The power of Anthony Kennedy
by Greg Krehbiel on 4 March 2013
The Supreme Court will likely issue a ruling on same-sex marriage this year, which probably means that Anthony Kennedy will get to decide whether the (until very recently) universal definition of marriage — requiring a person of each sex — is legal.
No matter what you think of same-sex marriage, you have to agree that this is a ridiculous situation.
My prediction is that if the Supreme Court rules that restrictions on same-sex marriage are unconstitutional, several states will leave the union.
-- 2013-03-04 » Greg Krehbiel








4 March 2013 @ 5:28 pm
My prediction is that if the Supreme Court rules that restrictions on same-sex marriage are unconstitutional, several states will leave the union.
I will take up to 20:1 odds against this happening, and am willing to put up a fair amount of money.
There are circumstances under which I could imagine states seceding — the Federal government imposing some draconian tax on states which aren’t bankrupt to pay for the retirement of California public workers, or something, something which has an immediate direct impact on people — but over same-sex marriage? No way.
5 March 2013 @ 6:58 pm
OK don’t laugh … (no, not really … guffaw-honk if you want to)
But I’m with DSM on this one. Too much in the way of public support for the concept of SSM to cheese-out from the union on that issue. I’m not sure that there really is any legislation that would lead americans to actually … do something … like that.
5 March 2013 @ 11:49 pm
I agree with the others that said ruling wouldn’t lead to secession. What’s the point anyway? Things are already too far gone. No fault divorces laws in the 1960s and 1970s have already gutted the institution of marriage. Marriage has been on the decline since then and now 40% of births are out of wedlock. Gay marriage, which naturally flows from all of this, is just icing on the cake. In other words, our society’s approach to marriage has been insane for several decades. Crazy ideas such as gay marriage, however, are normal in an insane asylum.

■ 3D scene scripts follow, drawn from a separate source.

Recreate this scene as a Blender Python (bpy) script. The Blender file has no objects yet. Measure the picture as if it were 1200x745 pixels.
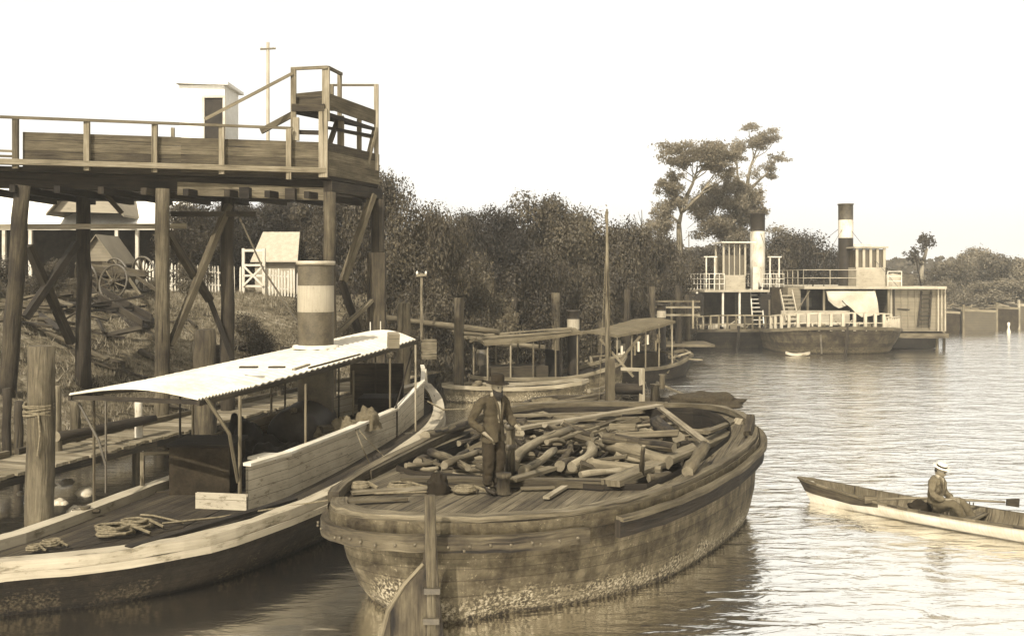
import bpy, bmesh, math, random
from mathutils import Vector, Matrix, Euler, noise
random.seed(7)
R=random.Random(11)
F=1150.0; H=4.5; HZ=325.0
scene=bpy.context.scene
col=scene.collection
PI=math.pi
# ---------------------------------------------------------------- helpers for measuring the place
def W(px,py,z):
    """the point of height z seen at photo pixel (px,py)"""
    Y=F*(H-z)/(py-HZ); return Vector(((px-600)*Y/F,Y,z))
def PX(px,Y,z=0.0): return Vector(((px-600)*Y/F,Y,z))
def ZP(py,Y): return H-(py-HZ)*Y/F
def lerp(a,b,t): return a+(b-a)*t
def interp(tab,x):
    if x<=tab[0][0]: return tab[0][1]
    for (a,b),(c,d) in zip(tab,tab[1:]):
        if x<=c: return b+(d-b)*(x-a)/(c-a)
    return tab[-1][1]
# ---------------------------------------------------------------- mesh builder
class MB:
    def __init__(s): s.v=[]; s.f=[]; s.uv=[]; s.rnd=[]; s.sm=[]; s.mi=[]
    def face(s,idx,uvs,rnd=0.5,smooth=False,mi=0):
        s.f.append(idx); s.uv.append(uvs); s.rnd.append(rnd); s.sm.append(smooth); s.mi.append(mi)
    def beam(s,p0,p1,w,h,roll=0.0,mi=0,taper=1.0,jit=0.0):
        p0=Vector(p0);p1=Vector(p1); d=p1-p0; L=d.length
        if L<1e-6: return
        d.normalize(); up=Vector((0,0,1)) if abs(d.z)<.95 else Vector((0,1,0))
        x=d.cross(up).normalized(); z=x.cross(d).normalized()
        if roll:
            q=Matrix.Rotation(roll,3,d); x=q@x; z=q@z
        b=len(s.v); r=R.random(); ou=R.random()*40; ov=R.random()*40
        for p,k in ((p0,1.0),(p1,taper)):
            for a,c in ((-1,-1),(1,-1),(1,1),(-1,1)):
                q=p+x*(a*w/2*k)+z*(c*h/2*k)
                if jit: q=q+Vector((R.uniform(-jit,jit),R.uniform(-jit,jit),R.uniform(-jit,jit)))
                s.v.append(q)
        dims=[w,h,w,h]; vv=0
        for i in range(4):
            j=(i+1)%4
            s.face([b+i,b+4+i,b+4+j,b+j],[(ou,ov+vv),(ou+L,ov+vv),(ou+L,ov+vv+dims[i]),(ou,ov+vv+dims[i])],r,mi=mi)
            vv+=dims[i]
        s.face([b,b+1,b+2,b+3],[(ou,ov),(ou,ov+w),(ou+h,ov+w),(ou+h,ov)],r,mi=mi)
        s.face([b+7,b+6,b+5,b+4],[(ou,ov),(ou,ov+w),(ou+h,ov+w),(ou+h,ov)],r,mi=mi)
    def box(s,c,size,rz=0.0,mi=0,rx=0.0,ry=0.0):
        c=Vector(c); sx,sy,sz=size; M=Euler((rx,ry,rz)).to_matrix()
        b=len(s.v); r=R.random(); ou=R.random()*40; ov=R.random()*40
        for k in (-1,1):
            for a,bb in ((-1,-1),(1,-1),(1,1),(-1,1)):
                s.v.append(c+M@Vector((a*sx/2,bb*sy/2,k*sz/2)))
        def q(ix,du,dv): s.face([b+i for i in ix],[(ou,ov),(ou+du,ov),(ou+du,ov+dv),(ou,ov+dv)],r,mi=mi)
        q((0,1,5,4),sx,sz); q((1,2,6,5),sy,sz); q((2,3,7,6),sx,sz); q((3,0,4,7),sy,sz)
        q((4,5,6,7),sx,sy); q((3,2,1,0),sx,sy)
    def path(s,pts,rad,n=8,caps=True,mi=0,capmi=None,wob=0.0,closed=False,flat=1.0):
        pts=[Vector(p) for p in pts]
        if not isinstance(rad,(list,tuple)): rad=[rad]*len(pts)
        b=len(s.v); r=R.random(); ou=R.random()*40; ov=R.random()*40
        us=[0]
        for a,c in zip(pts,pts[1:]): us.append(us[-1]+(c-a).length)
        d0=(pts[1]-pts[0]).normalized(); up=Vector((0,0,1)) if abs(d0.z)<.9 else Vector((0,1,0))
        x=d0.cross(up).normalized()
        m=len(pts)
        for i,p in enumerate(pts):
            if i==0: d=d0
            elif i==m-1: d=(pts[i]-pts[i-1]).normalized()
            else: d=(pts[i+1]-pts[i-1]).normalized()
            x=(x-d*x.dot(d)).normalized(); y=d.cross(x)
            for k in range(n):
                t=2*PI*k/n; rr=rad[i]*(1+wob*(R.random()-.5))
                s.v.append(p+x*(math.cos(t)*rr)+y*(math.sin(t)*rr*flat))
        for i in range(m-1):
            for k in range(n):
                k2=(k+1)%n; c=2*PI*max(rad[i],.01)/n
                s.face([b+i*n+k,b+(i+1)*n+k,b+(i+1)*n+k2,b+i*n+k2],
                       [(ou+us[i],ov+k*c),(ou+us[i+1],ov+k*c),(ou+us[i+1],ov+(k+1)*c),(ou+us[i],ov+(k+1)*c)],r,n>6,mi)
        if caps:
            cm=mi if capmi is None else capmi
            for base,rr,rev in ((b,rad[0],False),(b+(m-1)*n,rad[-1],True)):
                idx=[base+k for k in range(n)]; 
                uv=[(ou+rr*math.cos(2*PI*k/n),ov+rr*math.sin(2*PI*k/n)) for k in range(n)]
                if rev: idx=idx[::-1]; uv=uv[::-1]
                s.face(idx,uv,r,False,cm)
    def tube(s,p0,p1,r0,r1=None,n=8,**k):
        s.path([p0,p1],[r0,r1 if r1 is not None else r0],n,**k)
    def lathe(s,prof,n=16,c=(0,0,0),mi=0,caps=False,M=None):
        b=len(s.v); c=Vector(c); ou=R.random()*40; r=R.random(); vs=[0]
        for a,q in zip(prof,prof[1:]): vs.append(vs[-1]+math.hypot(q[0]-a[0],q[1]-a[1]))
        for (rr,z) in prof:
            for k in range(n):
                p=Vector((rr*math.cos(2*PI*k/n),rr*math.sin(2*PI*k/n),z))
                if M: p=M@p
                s.v.append(c+p)
        for i in range(len(prof)-1):
            for k in range(n):
                k2=(k+1)%n; w=.5*(prof[i][0]+prof[i+1][0])*2*PI/n
                s.face([b+i*n+k,b+i*n+k2,b+(i+1)*n+k2,b+(i+1)*n+k],
                  [(ou+vs[i],k*w),(ou+vs[i],(k+1)*w),(ou+vs[i+1],(k+1)*w),(ou+vs[i+1],k*w)],r,True,mi)
        if caps:
            s.face([b+k for k in range(n)][::-1],[(0,0)]*n,r,False,mi)
            e=b+(len(prof)-1)*n
            s.face([e+k for k in range(n)],[(math.cos(k)*.1,math.sin(k)*.1) for k in range(n)],r,False,mi)
    def loft(s,rings,closed=True,mi=0,smooth=True,axis_uv=None,rnd=None,flip=False):
        """rings: lists of equal length; u along the ring, v across rings"""
        b=len(s.v); n=len(rings[0]); r=R.random() if rnd is None else rnd; ou=R.random()*40
        us=[0]
        for k in range(n): us.append(us[-1]+(Vector(rings[0][(k+1)%n])-Vector(rings[0][k])).length)
        vs=[0]
        for a,c in zip(rings,rings[1:]): vs.append(vs[-1]+(Vector(c[n//2])-Vector(a[n//2])).length)
        for rg in rings:
            for p in rg: s.v.append(Vector(p))
        for i in range(len(rings)-1):
            for k in range(n if closed else n-1):
                k2=(k+1)%n
                idx=[b+i*n+k,b+(i+1)*n+k,b+(i+1)*n+k2,b+i*n+k2]
                uv=[(ou+us[k],vs[i]),(ou+us[k],vs[i+1]),(ou+us[k+1],vs[i+1]),(ou+us[k+1],vs[i])]
                if axis_uv: uv=[axis_uv(s.v[j]) for j in idx]
                if flip: idx=idx[::-1]; uv=uv[::-1]
                s.face(idx,uv,r,smooth,mi)
    def poly(s,pts,mi=0,rnd=None,uvf=None):
        b=len(s.v)
        for p in pts: s.v.append(Vector(p))
        uv=[uvf(Vector(p)) if uvf else (p[0],p[1]) for p in pts]
        s.face(list(range(b,b+len(pts))),uv,R.random() if rnd is None else rnd,False,mi)
    def slab(s,pts,th,mi=0,uvf=None):
        """a polygon (3-D points, counter-clockwise from above) with thickness th downwards"""
        n=len(pts); r=R.random(); top=[Vector(p) for p in pts]; bot=[p-Vector((0,0,th)) for p in top]
        s.poly(top,mi,r,uvf); s.poly(bot[::-1],mi,r,uvf)
        for i in range(n):
            j=(i+1)%n; L=(top[j]-top[i]).length; b=len(s.v)
            s.v+= [top[i],bot[i],bot[j],top[j]]
            s.face([b,b+1,b+2,b+3],[(0,0),(0,th),(L,th),(L,0)],r,False,mi)
    def quad_leaf(s,c,size,nrm,spin,r,asp=.55):
        n=Vector(nrm).normalized(); a=n.orthogonal().normalized(); a=Matrix.Rotation(spin,3,n)@a; b2=n.cross(a)
        b=len(s.v); h=size/2; w=h*asp
        s.v+=[c-a*h,c+b2*w,c+a*h,c-b2*w]
        s.face([b,b+1,b+2,b+3],[(0,0),(1,0),(1,1),(0,1)],r)
    def make(s,name):
        me=bpy.data.meshes.new(name)
        me.from_pydata([tuple(v) for v in s.v],[],s.f); 
        uvl=me.uv_layers.new(name='UVMap'); flat=[]
        for u in s.uv:
            for a in u: flat+= [a[0],a[1]]
        uvl.data.foreach_set('uv',flat)
        at=me.attributes.new('rnd','FLOAT','FACE'); at.data.foreach_set('value',s.rnd)
        me.polygons.foreach_set('use_smooth',s.sm); me.polygons.foreach_set('material_index',s.mi)
        me.update(); return me
    def build(s,name,mats,parent=None,org=None,local=False):
        """link as ONE object. Vertices are in world space unless local; origin goes to the parent's base or org"""
        if parent is not None and not local: org=Vector(parent['_o']) if '_o' in parent else Vector((0,0,0))
        if org is None or local: o_=Vector((0,0,0))
        else: o_=Vector(org)
        if not local:
            s.v=[Vector(v)-o_ for v in s.v]
        me=s.make(name)
        if not isinstance(mats,(list,tuple)): mats=[mats]
        for m in mats: me.materials.append(m)
        ob=bpy.data.objects.new(name,me); col.objects.link(ob)
        if parent is not None:
            ob.parent=parent; ob['_o']=list(org) if org is not None else [0,0,0]
            if local: ob['_o']=[0,0,0]
        elif not local: ob.location=o_; ob['_o']=list(o_)
        return ob
def thing(name,label,cat,loc=(0,0,0),rz=0.0,group=None):
    o=bpy.data.objects.new(name,None); col.objects.link(o); o.empty_display_size=.2
    o.location=loc; o.rotation_euler=(0,0,rz); o['label']=label; o['category']=cat
    if group: o['group']=group
    o['_o']=list(loc); return o
def tag(o,label,cat,group=None):
    o['label']=label; o['category']=cat
    if group: o['group']=group
    return o
def struct(o): o['kind']='structure'; return o
def copy_tree(o,parent=None):
    c=o.copy(); col.objects.link(c)
    if parent is not None: c.parent=parent
    for ch in list(o.children): copy_tree(ch,c)
    return c
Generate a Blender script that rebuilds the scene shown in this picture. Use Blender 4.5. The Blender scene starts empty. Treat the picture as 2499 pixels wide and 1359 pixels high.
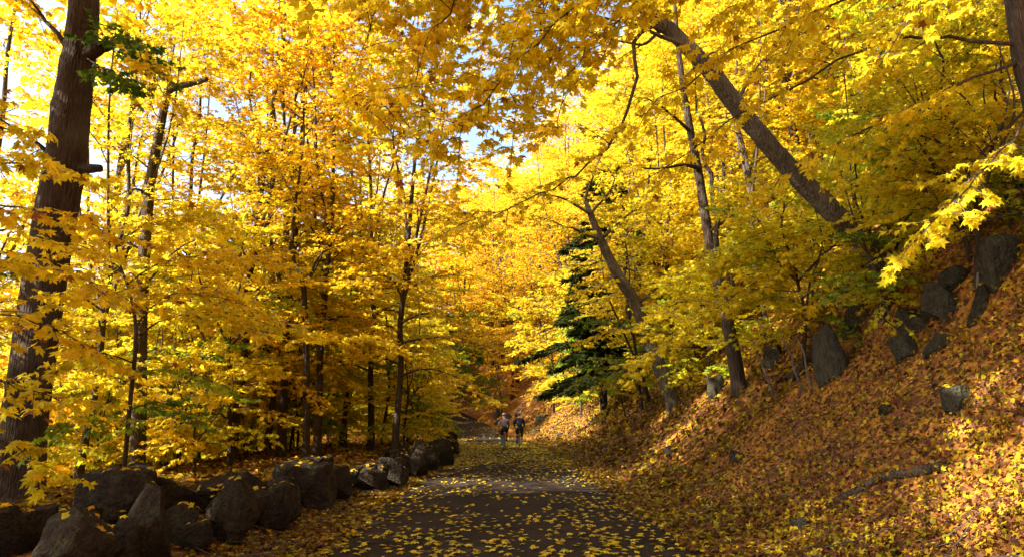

On the flip side, no fault divorce laws will apply to gays who get married. Something tells me that many of them who end up in divorce court will be for an unpleasant surprise. Be careful what you wish for and all.
6 March 2013 @ 8:22 am
I understand that very little is at stake on this issue, practically speaking. If two men want to pretend they’re married, it doesn’t affect me very much. And if people want to give marriage-like rights to same-sex couples, that’s their business.
But to me, calling a same-sex union “marriage” is just as outrageous as calling triangles squares.
Marriage is and has always been between people of the opposite sex. That’s simply what it is. There’s a husband and a wife. Maybe there are several wives. Maybe on some small island somewhere there were several husbands. But it has always been male + female. Always and everywhere.
To call male + male “marriage” is outrageous. We might as well call up down and left right. To me it is that stupid.
This has nothing to do with rights or discrimination or anything like that. To say that we’re discriminating against a same-sex couple by not letting them “marry” is like saying we’re discriminating against children by not letting them be old. It’s just lunacy of the first order.
When Jews decided that the girls were being left out of the Bar Mitzvah fun, they didn’t start giving girls Bar Mitzvahs — which would be absurd since it means “son of the covenant.” They made up a new thing — Bat Mitzvah.
Okay, whatever. Maybe something like that has to be done for same-sex couples.
“Same-sex marriage” is like giving a Bar Mitzvah to a girl. It’s beyond stupid.
One of these days people are going to get sick of the over-reach by the court, and the tendency for liberals to impose their non-majority views on the rest of the country.
This might not be the straw that breaks the camel’s back. But sooner or later people are going to say “I’m mad as Hell and I’m not going to take this any more.”
Or maybe we’re all just comfortably numb with delivery pizza, TV and Internet.
6 March 2013 @ 10:42 am
But sooner or later people are going to say “I’m mad as Hell and I’m not going to take this any more.”
This assumes that people are angry, and those angry people are contiguous in sufficient numbers: what if they’re happy, indifferent, or just disappointed?
I think more likely than secession is increasing self-segregation, which is why the Left has to insist upon its universal jurisdiction to punish sin, taking private heresy as an offence against God with social consequence and therefore a public crime. They’d express it in secular terms, of course, but if you replace “sin” with “discrimination” and “heresy” with “hate”, then the positions of the Left start making a certain kind of sense.
10 March 2013 @ 4:29 pm
An interesting thesis, Greg. My question is, if this happens, would it be a good thing or a bad thing?
10 March 2013 @ 4:37 pm
Bad thing, Dirk. We need to reform the political system so we don’t get to such crisis points.